Hacker News new | ask | show | jobs
by NathanKP 1060 days ago
Don't get me wrong CSS isn't perfect, but it has done a really good job of scaling through difficult problems as HTML, and browsers, and user expectations have grown over the decades. The tooling and CSS frameworks have gotten really good.

I think HTML + CSS is an example of a declarative system where you can start out not knowing very much about it, just drop in Bootstrap or Tailwind, and start getting great results by using prebuilt CSS classes from someone else.

This is what is missing in most modern infrastructure as code. Sure you can start out with prebuilt IaC templates from someone else, but these templates are basically like getting handed a big chunk of HTML that has inline styles on it.

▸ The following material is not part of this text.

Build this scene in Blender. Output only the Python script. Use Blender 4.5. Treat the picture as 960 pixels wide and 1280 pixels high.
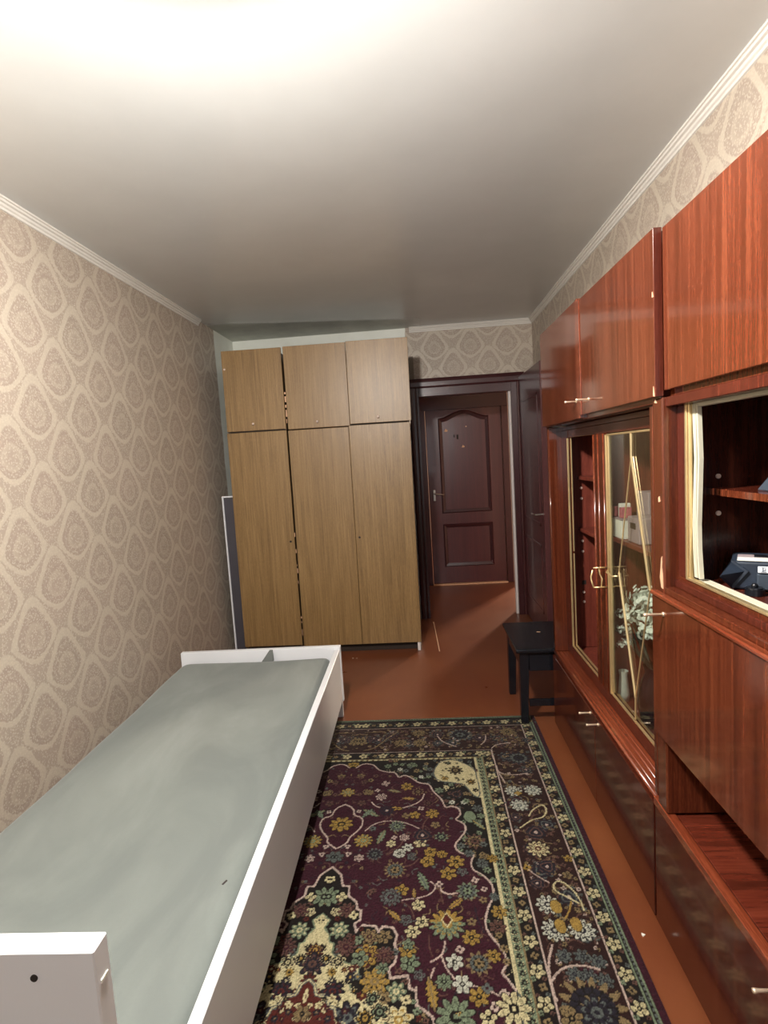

It might render great in the browser and look great, but its hard to read, its hard to understand why it works, and you'll have trouble adding on your changes to it without breaking things.

What I'd like to do is decouple the semantic aspects of infrastructure from the specific configuration aspect, similar to how HTML + CSS lets developers write their semantic markup with semantic CSS class names, and then have a CSS framework provide the exact styles that make it look pretty.

Infrastructure as code needs a similar standard library of semantic configuration mix-ins that you can apply to your infrastructure as layered mutations to produce the final result. There are many tools out there approaching this challenge right now from different ways, and I think the future of infrastructure as code is going to look quite different from what most people are doing today, more like HTML + CSS, or imperative code, than flat YAML and static structures that must list out all their own properties.